I had a nice dinner last night with folks from Appalshop Inc. in Whitesburg, Kentucky, and a group of faculty from NYU's Tisch School. The NYU group was in Whitesburg for its annual exchange with Roadside Theater, Appalshop's internationally acclaimed theater troupe.

It was a interesting evening, from the revelation by a film teacher that network television is now ordering short features as well as traditional half-hour and hour shows to the another New Yorker confiding that poke salat is one of her favorite foods. I spoke for about 10 minutes about small-town journalism and being an author, and in general had a great time. One surreal part of the evening was standing at the door of the Courthouse Cafe, where I have blended into the background for 20 years, and autographing books.

Monday, March 12, 2007

Blog interview on Emerge

Jennifer Prado interviewed me in February for her blog " Emerge - New Authors," and the interview went up Monday -- by coincidence, the same day that Precious Blood became available for sale. You can read Jennifer's interview with me here.

It's here!

Precious Blood is out early! Walmart, Barnes and Noble, and Booksamillion all list it as in stock and ready to ship. I had no idea it was already available.

Sunday, March 11, 2007

Making the world safe for skiers

You're a clerk on the midnight shift at 7-Eleven when this guy walks up wearing a ski mask, lays a candy bar on the counter and reaches for his hip pocket. Do you:

A) Scream, wet your pants and hand him the cash drawer
B) Grab the .38 from under the counter and drop the sucker, or
C) Take his money, hand him his change and wish him a good night?

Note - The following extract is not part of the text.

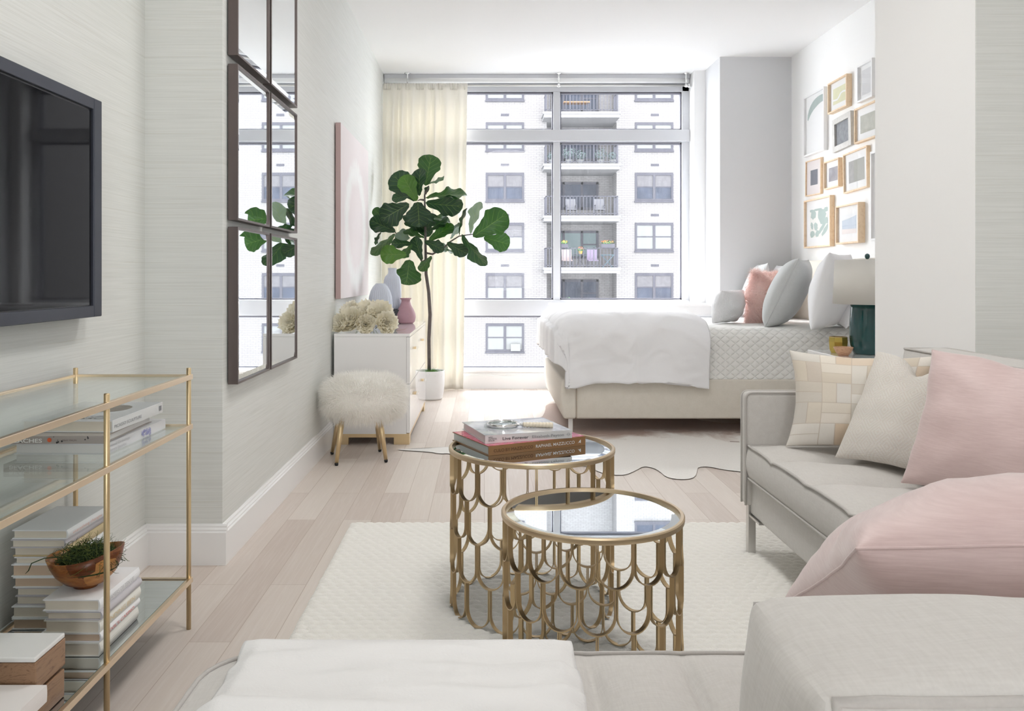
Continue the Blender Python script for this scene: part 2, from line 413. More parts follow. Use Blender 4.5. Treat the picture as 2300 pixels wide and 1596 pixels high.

Kevin Lambert of Winstead, Conn., hopes you don't take the Dirty Harry approach. Lambert was once arrested and sentenced to perform community service for posing for a picture in a convenience store while wearing a ski mask. Now he's started a web site dedicated to "Striving to keep America Warm By Combating Ski Mask Discrimination."

Lambert and a group of his friends now regularly go around town in ski masks to remove the stigma associated with the full-face toboggans that he says has been created by terrorists and robbers. Let's hope he lives to fulfill his dream.